Stocks Crush ‘Year of Bond’ in Biggest Sentiment Shift Since ‘99

All the chatter back in December was that 2023 was to be the “year of the bond.” And for a brief moment or two in the winter, that call — and the economic doom and gloom that underpinned it — looked right.

It is now being overrun, though, by an avalanche of demand for equities that has unleashed a furious rally across the globe and, in a sign the gains are likely far from over, made investors more optimistic about stocks relative to bonds than at any point since SentimenTrader models began comparing them 24 years ago.

“As sentiment, technicals, and risk of the recession got pushed further out we moved from being underweight stocks to overweight,” said Nathan Thooft, global head of asset allocation at Manulife Asset Management in Boston, who reduced his credit exposure in favor of an equity overweight.

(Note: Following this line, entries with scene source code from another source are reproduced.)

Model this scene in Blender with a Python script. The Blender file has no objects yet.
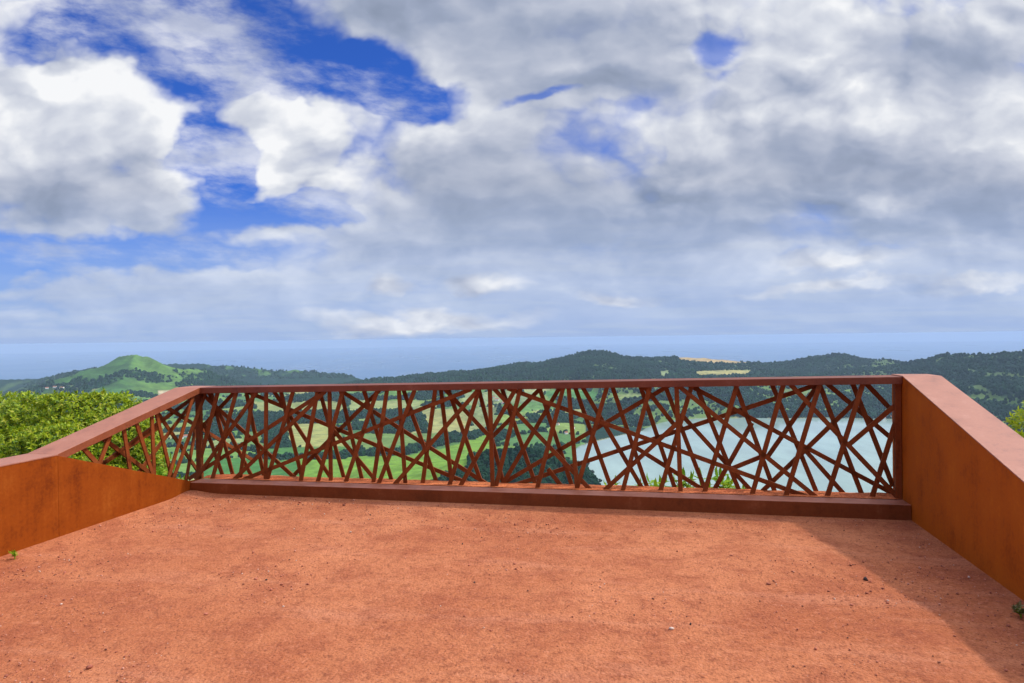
import bpy, bmesh, math, random
import numpy as np
from mathutils import Vector, Matrix
# ---------------------------------------------------------------- camera
F_PX = 683.0; EYE = 1.6
PITCH = math.radians(0.335); ROLL = math.radians(-0.72)
CAM_R = Matrix.Rotation(math.radians(90) - PITCH, 3, 'X') @ Matrix.Rotation(ROLL, 3, 'Z')
CAM_P = Vector((0, 0, EYE))
scene = bpy.context.scene
COL = scene.collection

def ray(px, py):
    return CAM_R @ Vector(((px - 512) / F_PX, -(py - 341.5) / F_PX, -1.0))

# ---------------------------------------------------------------- node expression helper
class X:
    """a socket in a node tree, with arithmetic"""
    nt = None
    def __init__(s, sock): s.s = sock
    @staticmethod
    def m(op, *a, clamp=False):
        n = X.nt.nodes.new('ShaderNodeMath'); n.operation = op; n.use_clamp = clamp
        for i, v in enumerate(a):
            if isinstance(v, X): X.nt.links.new(v.s, n.inputs[i])
            else: n.inputs[i].default_value = v
        return X(n.outputs[0])
    def __add__(s, o): return X.m('ADD', s, o)
    __radd__ = __add__
    def __mul__(s, o): return X.m('MULTIPLY', s, o)
    __rmul__ = __mul__
    def __sub__(s, o): return X.m('SUBTRACT', s, o)
    def __rsub__(s, o): return X.m('SUBTRACT', o, s)
    def __truediv__(s, o): return X.m('DIVIDE', s, o)
    def __rtruediv__(s, o): return X.m('DIVIDE', o, s)
    def max(s, o): return X.m('MAXIMUM', s, o)
    def min(s, o): return X.m('MINIMUM', s, o)
    def sat(s): return X.m('ADD', s, 0.0, clamp=True)
    def step(s, a, b, lo=0.0, hi=1.0):
        n = X.nt.nodes.new('ShaderNodeMapRange'); n.interpolation_type = 'SMOOTHSTEP'
        X.nt.links.new(s.s, n.inputs[0])
        for i, v in enumerate((a, b, lo, hi)): n.inputs[i + 1].default_value = v
        return X(n.outputs[0])
    def lin(s, a, b, lo=0.0, hi=1.0):
        n = X.nt.nodes.new('ShaderNodeMapRange')
        X.nt.links.new(s.s, n.inputs[0])
        for i, v in enumerate((a, b, lo, hi)): n.inputs[i + 1].default_value = v
        return X(n.outputs[0])

def vec(x, y, z):
    n = X.nt.nodes.new('ShaderNodeCombineXYZ')
    for i, v in enumerate((x, y, z)):
        if isinstance(v, X): X.nt.links.new(v.s, n.inputs[i])
        else: n.inputs[i].default_value = v
    return n.outputs[0]
def vop(op, a, b):
    n = X.nt.nodes.new('ShaderNodeVectorMath'); n.operation = op
    for i, v in enumerate((a, b)):
        if isinstance(v, X): v = v.s
        if isinstance(v, (int, float)):
            if op == 'SCALE': n.inputs[3].default_value = v
            else: n.inputs[i].default_value = (v, v, v)
        elif isinstance(v, (tuple, Vector)): n.inputs[i].default_value = v
        elif op == 'SCALE' and i == 1: X.nt.links.new(v, n.inputs[3])
        else: X.nt.links.new(v, n.inputs[i])
    return n.outputs[0]
def noise(v, scale, detail=4, rough=.55, lac=2.0, dist=0.0, out='Fac', kind='FBM', dim='3D'):
    n = X.nt.nodes.new('ShaderNodeTexNoise'); n.noise_type = kind; n.noise_dimensions = dim
    if v is not None: X.nt.links.new(v, n.inputs['Vector'])
    n.inputs['Scale'].default_value = scale; n.inputs['Detail'].default_value = detail
    n.inputs['Roughness'].default_value = rough; n.inputs['Lacunarity'].default_value = lac
    n.inputs['Distortion'].default_value = dist
    return X(n.outputs[out]) if out == 'Fac' else n.outputs[out]
def voro(v, scale, detail=0, rough=.5, feature='F1', rand=1.0, out='Distance', smooth=.5, dim='3D'):
    n = X.nt.nodes.new('ShaderNodeTexVoronoi'); n.feature = feature; n.voronoi_dimensions = dim
    if v is not None: X.nt.links.new(v, n.inputs['Vector'])
    n.inputs['Scale'].default_value = scale; n.inputs['Detail'].default_value = detail
    n.inputs['Roughness'].default_value = rough; n.inputs['Randomness'].default_value = rand
    if feature == 'SMOOTH_F1': n.inputs['Smoothness'].default_value = smooth
    return X(n.outputs[out]) if out == 'Distance' else n.outputs[out]
def mixc(f, a, b, mode='MIX'):
    n = X.nt.nodes.new('ShaderNodeMix'); n.data_type = 'RGBA'; n.blend_type = mode
    fi, ai, bi = n.inputs['Factor'], [i for i in n.inputs if i.name == 'A' and i.type == 'RGBA'][0], [i for i in n.inputs if i.name == 'B' and i.type == 'RGBA'][0]
    for so, v in ((fi, f), (ai, a), (bi, b)):
        if isinstance(v, X): v = v.s
        if isinstance(v, bpy.types.NodeSocket): X.nt.links.new(v, so)
        elif isinstance(v, (tuple, list)): so.default_value = tuple(v) + ((1,) if len(v) == 3 else ())
        else: so.default_value = v
    return [o for o in n.outputs if o.type == 'RGBA'][0]

# ---------------------------------------------------------------- sun direction (from the wall's shadow on the gravel)
K0 = Vector((-3.422, 7.207, 0)); E_ = Vector((0.9789, -0.2044, 0)); N_ = Vector((0.2044, 0.9789, 0)); SPAN = 6.944
TO_SUN = (E_ * .80 + N_ * .30 + Vector((0, 0, 1))).normalized()
SUN_EL = math.asin(TO_SUN.z); SUN_AZ = math.atan2(TO_SUN.x, TO_SUN.y)

# ---------------------------------------------------------------- sky
SKY_STRENGTH = 0.1
BLUE = (.27, .57, 1.38)
def build_sky():
    w = bpy.data.worlds.new('World'); scene.world = w; w.use_nodes = True
    nt = w.node_tree; nt.nodes.clear(); X.nt = nt
    tc = nt.nodes.new('ShaderNodeTexCoord')
    sep = nt.nodes.new('ShaderNodeSeparateXYZ'); nt.links.new(tc.outputs['Generated'], sep.inputs[0])
    dx, dy, dz = X(sep.outputs[0]), X(sep.outputs[1]), X(sep.outputs[2])
    zc = dz.max(0.012); zl = dz.max(0.0005)
    sky = nt.nodes.new('ShaderNodeTexSky'); sky.sky_type = 'NISHITA'; sky.sun_disc = False
    sky.sun_elevation = SUN_EL; sky.sun_rotation = SUN_AZ
    sky.altitude = 570; sky.air_density = 1.0; sky.dust_density = 0.6; sky.ozone_density = 3.0
    nt.links.new(vec(dx, dy, zc), sky.inputs['Vector'])
    # tangent coordinates of the sky north of the terrace (fixed to the world)
    yy = dy.max(0.18)
    u = dx / yy; v = zl / yy
    def uv(px, py):
        d = ray(px, py); return d.x / d.y, d.z / d.y
    base = vec(u, v, 0.0)

    sv = X.m('POWER', v + 0.02, 0.80) * 1.55            # towards the horizon clouds get thin and wide
    Q = vec(u, sv, 0.0)
    wv = vop('SUBTRACT', noise(Q, 3.4, 5, .58, out='Color', dim='2D'), 0.5)
    Qw = vop('ADD', Q, vop('SCALE', wv, 0.09))
    P = vop('ADD', base, vop('MULTIPLY', wv, (.17, .11, 0)))
    def cloud_tex(off):
        q = vop('ADD', Qw, (off[0], off[1], 0.0)) if off else Qw
        n1 = noise(q, 2.9, 8, .53, dim='2D')
        bil = 1.0 - voro(q, 5.2, 3.4, .52, 'F1', dim='2D')
        return n1, bil, (n1 - .5) * 1.6 + (bil - .56) * .85
    def blob(px, py, rx, ry, rot=0.0, dv=0.0):
        cu, cv = uv(px, py)
        d = vop('SUBTRACT', P, (cu, cv + dv, 0.0))
        if rot:
            a = math.radians(rot); ca, sa = math.cos(a) * F_PX, math.sin(a) * F_PX
            n1 = nt.nodes.new('ShaderNodeVectorMath'); n1.operation = 'DOT_PRODUCT'; nt.links.new(d, n1.inputs[0]); n1.inputs[1].default_value = (ca / rx, -sa / rx, 0)
            n2 = nt.nodes.new('ShaderNodeVectorMath'); n2.operation = 'DOT_PRODUCT'; nt.links.new(d, n2.inputs[0]); n2.inputs[1].default_value = (sa / ry, ca / ry, 0)
            d = vec(X(n1.outputs['Value']), X(n2.outputs['Value']), 0.0)
        else:
            d = vop('MULTIPLY', d, (F_PX / rx, F_PX / ry, 0.0))
        n = nt.nodes.new('ShaderNodeVectorMath'); n.operation = 'LENGTH'; nt.links.new(d, n.inputs[0])
        return X(n.outputs['Value'])
    def union(L, dv=0.0):
        r = blob(*L[0], dv=dv)
        for b in L[1:]:
            n = nt.nodes.new('ShaderNodeMath'); n.operation = 'SMOOTH_MIN'
            nt.links.new(r.s, n.inputs[0]); nt.links.new(blob(*b, dv=dv).s, n.inputs[1]); n.inputs[2].default_value = .25
            r = X(n.outputs[0])
        return 1.0 - r                                  # 1 in the middle, 0 on the outline, negative outside

    # (px, py, rx, ry, tilt): where the blue shows through, slate banks, white cumulus, bright breaks
    HOLES = [(95, 32, 70, 22, -8), (165, 20, 50, 18, 0), (240, 48, 80, 26, -20), (325, 80, 60, 14, -12), (410, 90, 50, 13, 0), (200, 150, 30, 42, 14), (222, 190, 44, 34, 0),
             (268, 214, 54, 14, 0), (110, 264, 130, 16, 0)]
    HEAVY = [(470, 232, 70, 22, 0), (560, 236, 90, 22, 0), (800, 205, 90, 26, 4), (930, 175, 90, 26, 0), (500, 200, 125, 66, 4), (650, 205, 150, 52, 0), (545, 30, 120, 42, 0), (850, 172, 130, 38, 6), (1000, 205, 80, 46, 8), (900, 238, 180, 14, 2), (70, 205, 95, 42, 0), (420, 14, 150, 30, -10),
             (720, 240, 210, 18, 0), (930, 60, 80, 30, 0), (590, 84, 70, 20, 0), (460, 245, 90, 14, 0)]
    WHITE = [(55, 120, 115, 58, -14), (165, 195, 48, 50, 0), (150, 120, 46, 34, 0), (300, 150, 36, 38, -25), (345, 195, 44, 46, 0), (285, 172, 30, 34, 0), (30, 50, 70, 40, 0)]
    BRIGHT = [(880, 208, 56, 12, -4), (425, 322, 100, 10, 0), (612, 292, 42, 8, 0), (487, 287, 26, 9, 0), (398, 288, 20, 9, 0), (815, 88, 55, 24, 0), (680, 45, 32, 28, 0), (755, 112, 55, 16, 0), (880, 92, 36, 20, 0),
              (650, 195, 40, 24, 0), (0, 328, 36, 11, 0), (840, 268, 60, 8, 0), (8, 276, 24, 7, 0), (900, 290, 120, 6, 0), (300, 150, 24, 24, 0), (60, 80, 60, 24, -20)]
    VEIL = [(255, 104, 70, 22, 8), (200, 78, 50, 12, 20), (200, 4, 90, 10, 0), (330, 14, 90, 24, -12), (300, 250, 110, 24, 0), (560, 85, 60, 14, 0), (110, 292, 190, 22, 0), (690, 112, 50, 24, 0), (640, 75, 30, 24, 0), (250, 205, 14, 12, 0)]
    veil, pins = union(VEIL), union([(704, 50, 20, 15, 0), (536, 98, 20, 6, -8)])
    hole, heavy, white, white2, bright = union(HOLES), union(HEAVY), union(WHITE), union(WHITE, -.03), union(BRIGHT)
    n1, bil, tex = cloud_tex(None)
    _, _, tex2 = cloud_tex((0.020, 0.030))
    fill = u.step(-.35, .1, .42, 1.0) + v.step(.05, .16, .25, 0)      # more cover to the right and low down
    body = fill - hole.lin(-.9, 1.0, 0, 1.75) + veil.lin(-.4, .6, 0, .7) + white.lin(-.3, .5, 0, .9) + heavy.lin(-.3, .5, 0, .5) + bright.lin(-.3, .5, 0, .5)
    d1 = tex + body
    soft = 1.0 - heavy.lin(-.3, .5, 0, .25)
    relief = (tex - tex2) * 1.0 * soft + (white.lin(-.6, .6) - white2.lin(-.6, .6)) * .8
    gap = (pins.lin(-.7, .8) + (.5 - n1) * 1.1 + (.5 - bil) * .5 - .30).step(0.0, .65, 0, .72)      # small thin places in the cover
    cover = d1.step(-.30, .55) * (1.0 - gap)
    tone = relief * .54 + .745 - heavy.lin(-.6, .7, 0, .32) + white.lin(-.4, .5, 0, .10) + bright.lin(-.6, .5, 0, 1.0) * ((bil - .56) * .5 + .20) - d1.step(.4, 1.8, 0, .12) + (n1 - .5) * .22 * soft + v.step(.10, .02, 0, .06)
    ramp = nt.nodes.new('ShaderNodeValToRGB'); cr = ramp.color_ramp
    cr.elements[0].position = .12; cr.elements[0].color = (.24, .29, .40, 1)
    cr.elements[1].position = .97; cr.elements[1].color = (.93, .94, .96, 1)
    for p, c in ((.35, (.34, .395, .53, 1)), (.6, (.53, .57, .68, 1)), (.8, (.72, .75, .82, 1))):
        e = cr.elements.new(p); e.color = c
    nt.links.new(tone.s, ramp.inputs[0])
    inv = 1.0 / SKY_STRENGTH
    def up(c): return mixc(1.0, c, (inv, inv, inv), 'MULTIPLY')
    blue = mixc(1.0, sky.outputs[0], BLUE, 'MULTIPLY')
    wisp = noise(vec(u + v * .8, sv * 1.5, 0.0), 4.0, 8, .60, dim='2D').step(.42, .70, 0, .75)
    col = mixc(cover.max(wisp), blue, up(ramp.outputs[0]))
    # airlight: the low sky fades into the pale blue of the horizon, with thin streaks
    streak = noise(vec(u * 2.2, v * 24.0, 0.0), 2.4, 5, .6, dim='2D')
    pale_c = mixc(streak.step(.40, .66), (.36 * inv, .49 * inv, .78 * inv), (.41 * inv, .53 * inv, .78 * inv))
    col = mixc(v.lin(0.0, .225, .96, 0) * (1.0 - bright.lin(-.4, .4, 0, .75) * n1.step(.36, .56)), col, pale_c)
    # out-of-view sky round the sun and overhead, brightened to add fill light
    dt = nt.nodes.new('ShaderNodeVectorMath'); dt.operation = 'DOT_PRODUCT'; nt.links.new(tc.outputs['Generated'], dt.inputs[0]); dt.inputs[1].default_value = TO_SUN
    gain = X(dt.outputs['Value']).step(.76, 1.0, 1.0, 4.2) + dz.step(.5, .85, 0.0, 1.1)
    col = vop('SCALE', col, gain)
    bg = nt.nodes.new('ShaderNodeBackground'); bg.inputs['Strength'].default_value = SKY_STRENGTH
    nt.links.new(col, bg.inputs['Color'])
    out = nt.nodes.new('ShaderNodeOutputWorld'); nt.links.new(bg.outputs[0], out.inputs[0])
    w.cycles.sampling_method = 'MANUAL'; w.cycles.sample_map_resolution = 512

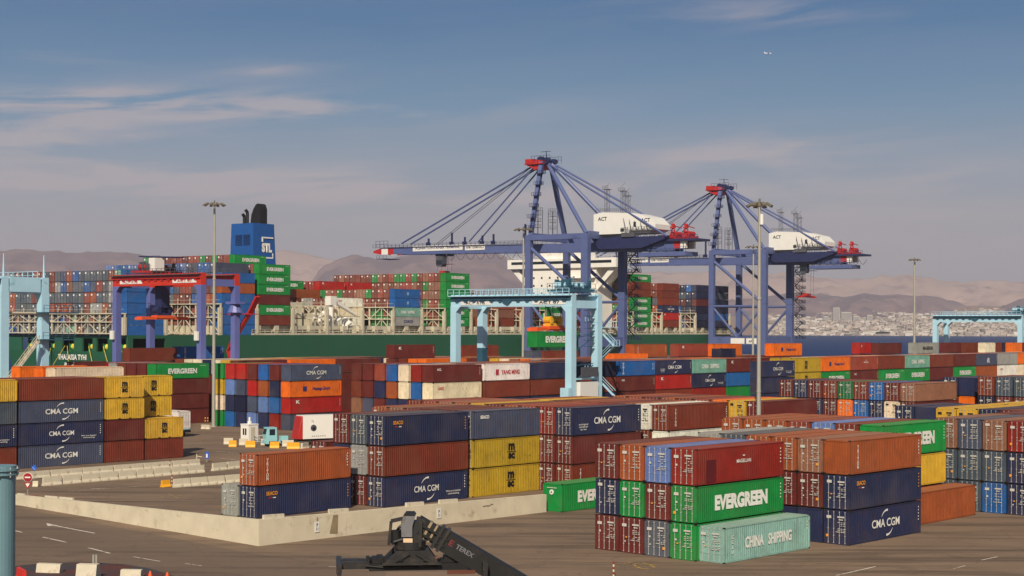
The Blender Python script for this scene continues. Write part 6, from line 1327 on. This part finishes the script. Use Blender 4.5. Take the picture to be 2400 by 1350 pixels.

2023 had all the makings of a breakout year for fixed income. The end of aggressive Federal Reserve rate hikes and a pivot to easier policy should have set up a rally in bonds and made them an insurance policy against a growth downturn.

Instead, the economy seems to have pulled off a rare feat: inflation has slowed while new jobs are being created. Growth keeps accelerating and even staff at the US central bank are no longer forecasting a recession. The Fed is still raising rates — though it may have just completed its last increase this week — and bonds aren’t living up to their billing as a safety valve.